**Source data:**
------------
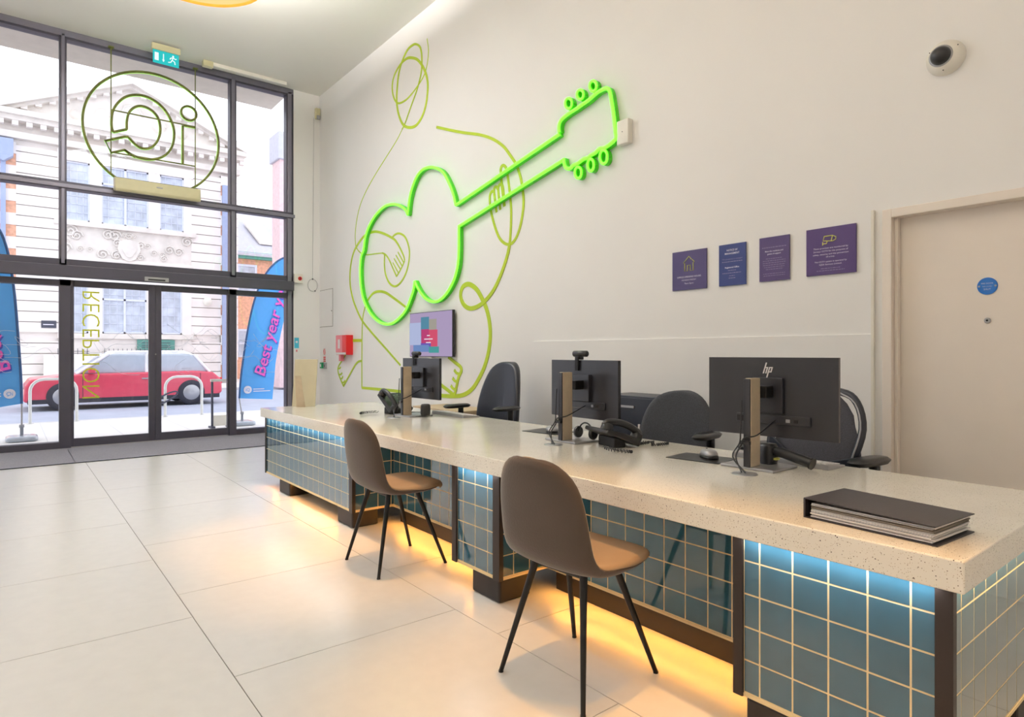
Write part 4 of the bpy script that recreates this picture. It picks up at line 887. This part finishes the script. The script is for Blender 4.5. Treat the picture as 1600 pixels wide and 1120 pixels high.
MB('white').box(-.012, .012, -.03, .19, .03, .20).build('lower_board', s)
MB('iron').box(-.10, .10, -.08, -.02, 0, .03).box(-.10, .10, .18, .22, 0, .03).build('foot', s)

# feather banners
def banner(label, base, pole, edge, p_txt, U, V, mir, x):
    s = thing('feather_banner', label, 'banner', (base[0], base[1], -.012))
    by = base[1]
    L = smooth(pole, 4); R_ = smooth(edge, 4)
    while len(R_) < len(L): R_.append(R_[-1])
    R_ = [R_[int(i * (len(R_) - 1) / (len(L) - 1))] for i in range(len(L))]
    vs = []; N = len(L); K = 7
    for i in range(N):
        for j in range(K):
            u = j / (K - 1); vs.append((x - base[0] + .012 * math.sin(i * .7 + u * 5) * u, L[i][0] * (1 - u) + R_[i][0] * u - by, L[i][1] * (1 - u) + R_[i][1] * u))
    n0 = len(vs); vs += [(a_ - .004, b_, c_) for a_, b_, c_ in vs]; fs = []
    for i in range(N - 1):
        for j in range(K - 1): q = i * K + j; fs += [(q, q + 1, q + K + 1, q + K), (n0 + q + K, n0 + q + K + 1, n0 + q + 1, n0 + q)]
    MB('flagb').add(vs, fs, 0, True).build('banner_fabric', s)
    e = MB('flagedge'); e.tube([(x - base[0], y - by, z) for y, z in L], .016, 8); e.build('sleeve', s)
    p = MB('silver'); p.tube([(0, 0, .02), (0, 0, .15), (x - base[0], L[0][0] - by, L[0][1])], .011, 8); p.lathe([(.02, .02), (.02, .18), (.03, .18), (.03, .22)], None, 12); p.build('pole', s)
    MB('carglass').add(*rounded_slab(.22, .18, 0, .07, 24, 5), 0, True).build('water_base', s)
    o = Vector((x - base[0] + .022, p_txt[0] - by, p_txt[1]))
    sh_ = MB('pinks'); text(sh_, 'Best year yet', tuple(o + Vector((-.004, .015, -.02))), U, V, height=.175, width=1.62, offset=.016, shear=.15, align='l'); sh_.build('text_shadow', s)
    t = MB('pink'); text(t, 'Best year yet', tuple(o), U, V, height=.175, width=1.62, offset=.012, shear=.15, align='l'); t.build('lettering', s)
    y0 = (L[0][0] + R_[0][0]) / 2 - by; sg = -1 if mir else 1
    lg_ = MB('ink', 'flagb'); ly = L[0][0] - by + sg * .13; lz = L[0][1] + .14
    lg_.lathe([(.065, 0), (.065, .003)], T((x - base[0] + .018, ly, lz)) @ RY(PI / 2), 28)
    text(lg_, 'iQ', (x - base[0] + .0225, ly, lz - .025), (0, sg, 0), (0, 0, 1), height=.05, offset=.004, mi=1)
    for k in range(2): lg_.box(x - base[0] + .018, x - base[0] + .021, *sorted((ly + sg * .09, ly + sg * (.27 + .1 * k))), lz - .0 - .035 * k, lz + .014 - .035 * k)
    lg_.build('logo', s)
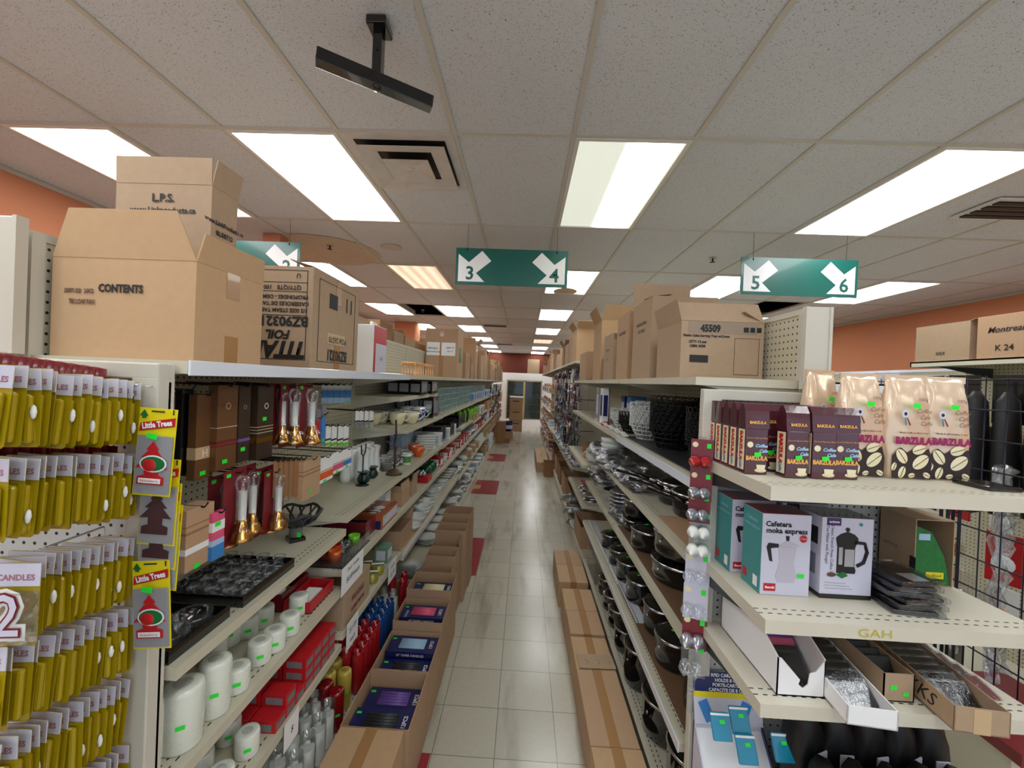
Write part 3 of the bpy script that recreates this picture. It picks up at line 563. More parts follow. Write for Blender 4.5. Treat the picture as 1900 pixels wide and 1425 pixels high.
# ---- left floor: open cartons holding taper candle boxes
def taper_box(col, adj):
    def f():
        t = thing('candle_box', '', 'candle box'); q = MB(); q.box(-.135, .135, -.07, .07, 0, .04, 'navy', .002); q.build('carton', t)
        q = MB(); q.box(-.075, .075, -.045, .045, .0395, .041, 'ink'); q.build('window', t)
        for k in range(5): q = MB(); q.tube([(-.072, -.034+k*.017, .0405), (.072, -.034+k*.017, .0405)], .0075, M[col], 8); q.build('taper_candle', t)
        text('12PCS', .026, (.105, 0, .0412), '+z', 'white', t, roll=pi/2, bold=.0006); text('10" TAPER CANDLES', .017, (0, -.0706, .02), '-y', 'white', t, bold=.0004)
        sticker(t, (-.115, .04, .0405), '+z'); return t
    return f
LC = [(1.70, 2.05, .335, 1, 'first'), (2.055, 2.385, .33, 1, 'second'), (2.39, 2.66, .38, 1, 'third'), (2.665, 2.92, .43, 1, 'fourth')]
carton('closed cardboard box with brown tape, nearest on the floor by the left shelves', (-.575, 1.455, .001), .27, .46, .35, 'card2', .0, False, [], 'y')
for y0, y1, h2, _, nm in LC: carton('open cardboard box of candle boxes, %s in the floor row by the left shelves' % nm, (-.572, (y0+y1)/2, .001), .295, y1-y0-.006, h2, 'card', 0, True, [], '', group='open boxes holding candle boxes')
TB = [('dgrey', 'black', -.575, 1.80, .245, 0), ('purple', 'purple', -.565, 1.955, .225, 0), ('dgrey', 'black', -.57, 2.15, .235, 0), ('ltblue', 'pale blue', -.57, 2.3, .27, 0), ('pink', 'pink', -.57, 2.54, .32, 0), ('cream', 'cream', -.57, 2.82, .33, 0)]
for col, adj, x, y, z, rz in TB:
    lev = int((z-.01)/.042)
    for k in range(lev+1):
        zz = z-.042*k
        if k > 2: break
        put('tb'+col, taper_box(col, adj), (x+(.004 if k % 2 else 0), y, zz), rz, 'navy box of %s taper candles, %s, carton %s' % (adj, ['topmost', 'second from top', 'third from top'][k], 'with '+{'dgrey': 'dark tapers', 'purple': 'purple tapers', 'ltblue': 'blue tapers', 'pink': 'pink tapers', 'cream': 'cream tapers'}[col]+(' nearest the camera' if y < 2.1 else '')), 'boxed taper candles')
for n, (y0, y1, h2, x0, x1) in enumerate(((2.925, 3.06, .42, -.70, -.47), (3.065, 3.2, .48, -.69, -.47), (3.205, 3.33, .5, -.68, -.46), (3.335, 3.46, .58, -.68, -.43), (3.465, 3.58, .6, -.67, -.43), (3.585, 3.8, .64, -.67, -.42))):
    carton('empty open cardboard box on the floor by the left shelves, %s beyond the candle boxes' % ORDW[n], ((x0+x1)/2, (y0+y1)/2, .001), x1-x0, y1-y0-.004, h2, 'card', 0, True, [('r', .05, -5)] if n == 2 else [], '', group='empty open boxes on the floor')
# far cartons at the aisle end
carton('brown cardboard box on the floor at the far left of the aisle', (-.68, 12.2, .001), .34, .45, .62, 'card4', 0, False, [], 'f')
carton('cardboard box carrying the blue bucket', (-.47, 13.2, .001), .32, .32, .22, 'card', 0, False)
t = thing('bucket', 'blue bucket with a white band on a box at the aisle end', 'bucket', (-.47, 13.2, .223)); q = MB(); q.lathe([(0, 0), (.12, 0), (.155, .3), (.16, .32), (.15, .32), (.115, .01), (0, .01)], 'blue', 24); q.build('pail', t); q = MB(); q.lathe([(.133, .08), (.148, .2)], 'white', 24); q.build('label_band', t); q = MB(); q.tube([(.155*cos(a), 0, .3-.14*sin(a)) for a in [k*pi/8 for k in range(9)]], .004, M['metal'], 6); q.build('handle', t)
for k in range(3): carton('cardboard box in the stack at the aisle end, %s' % ['bottom', 'middle', 'top'][k], (-.27, 15.2, .001+.41*k), .48, .4, .40, ['card', 'card2', 'card'][k], 0, False, [], '', lab=[('ink', -.12, .12, .28, .31, '-y', 'hand_hole')], group='stacked boxes at the aisle end')
carton('white topped flat box on the end stack', (-.27, 15.2, 1.232), .5, .42, .05, 'white')
# ---- end wall fittings
t = thing('display_cabinet', 'glass fronted display cabinet at the end of the aisle', 'cabinet', (.0, 16.7, .3)); M['gcab'] = mat('cabinet interior', S(58, 62, 56), .6, noise=.3, nscale=6)
q = MB(); q.box(-.72, .72, .35, .38, 0, 1.6, 'gcab'); q.box(-.72, -.7, 0, .38, 0, 1.6, 'gold'); q.box(.7, .72, 0, .38, 0, 1.6, 'gold'); q.box(-.72, .72, 0, .38, 1.58, 1.6, 'steel'); q.box(-.72, .72, 0, .38, 0, .02, 'steel'); q.build('carcass', t)
for k in range(1, 5): q = MB(); q.box(-.7, .7, .02, .35, .3*k, .3*k+.012, 'steel'); q.build('shelf', t)
for k in range(2):
    x0 = -.72+k*.72; q = MB()
    for a in ((x0, x0+.72, 0, .04), (x0, x0+.72, 1.55, 1.6)): q.box(a[0], a[1], -.02, 0, a[2], a[3], mat('champagne frame', S(190, 170, 120), .35, .5))
    q.box(x0, x0+.04, -.02, 0, 0, 1.6, MATS['champagne frame']); q.box(x0+.68, x0+.72, -.02, 0, 0, 1.6, MATS['champagne frame']); d = q.build('door', t)
    q = MB(); q.box(x0+.04, x0+.68, -.012, -.008, .04, 1.55, 'sil'); q.build('glass_pane', d)
for k in range(3):
    for j in range(6): o = put('shade', lambda: tag(MB().cyl((0, 0, 0), .05, .12, 'dgrey', 12).build('dark_jar'), '', 'jar'), (-.6+j*.22, 16.9, .3+.3*(k+1)+.013 if k < 4 else 0), 0, 'dark jar in the glass cabinet, %s shelf up, %s from the left' % (ORDW[k], ORDW[j]), 'dark jars in the glass cabinet')
mb = MB(); mb.box(-.75, .75, 16.66, 17.1, 0, .299, 'white'); tag(mb.build('cabinet_plinth'), 'white plinth under the glass cabinet', 'plinth')
mb = MB(); mb.box(-1.6, 1.3, 17.3, 17.5, 0, 2.2, 'white'); struct('wall_partition', mb)
carton('grey brown box above the white end partition', (.35, 17.4, 2.2005), .5, .2, .6, 'card3')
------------
**What is being asked:** Take the material above from its first line through the line holding "0, .03).build('foot', s)" and set it down exactly, without the pictures.

**Exercise answer:**
Write part 4 of the bpy script that recreates this picture. It picks up at line 887. This part finishes the script. The script is for Blender 4.5. Treat the picture as 1600 pixels wide and 1120 pixels high.
MB('white').box(-.012, .012, -.03, .19, .03, .20).build('lower_board', s)
MB('iron').box(-.10, .10, -.08, -.02, 0, .03).box(-.10, .10, .18, .22, 0, .03).build('foot', s)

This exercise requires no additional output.